Under Eleventh Circuit law, § 1927 sanctions require conduct “tantamount to bad faith.” The Federal Circuit emphasized that the district court never expressly found the case frivolous.

Instead, the district court essentially faulted counsel for insufficient diligence and for continuing the litigation. But because the claims were not frivolous, litigating the case through a Rule 12(b)(6) ruling was not sanctionable conduct.

Charles Gideon Korrell notes that the opinion draws an important line between weak lawyering and sanctionable bad faith. The Federal Circuit made clear that imperfect litigation judgment, without more, does not satisfy § 1927’s demanding standard.

The Court Rejects a “Second Major Litigation” Over Fees

The opinion closes with another subtle but significant point.
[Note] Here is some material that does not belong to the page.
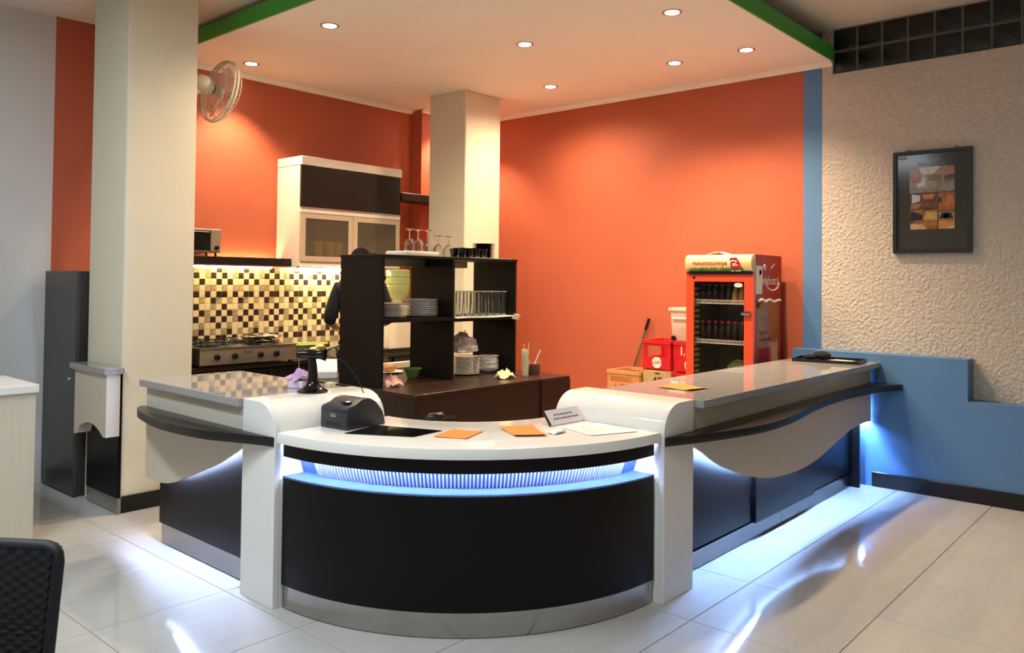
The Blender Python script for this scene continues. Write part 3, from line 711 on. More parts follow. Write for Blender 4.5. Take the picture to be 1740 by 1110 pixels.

Rather than remanding for additional proceedings on fees, the Federal Circuit reversed outright, citing Fox v. Vice and cautioning that fee litigation should not become “a second major litigation.”

That directive may discourage defendants from pursuing speculative fee motions unsupported by a developed factual record. Courts increasingly appear concerned about satellite litigation over attorney’s fees consuming disproportionate resources after merits proceedings have already concluded.

Key Takeaways

Ultimately, mCom v. City National reflects a broader trend in Federal Circuit jurisprudence: while district courts retain substantial discretion under Octane Fitness, that discretion still has meaningful limits. Patent cases are not exceptional merely because the plaintiff loses, survives only briefly, or asserts claims related to others invalidated in an IPR.

The decision also reinforces the continuing importance of the statutory presumption of validity, even in the shadow of prior PTAB losses. Surviving claims remain entitled to individualized treatment, and courts cannot simply collapse them into previously invalidated claims without careful analysis.

Charles Gideon Korrell believes the decision will likely become a frequently cited authority in future disputes over post-IPR fee shifting, particularly where surviving claims continue to carry the presumption of validity despite the cancellation of related claims.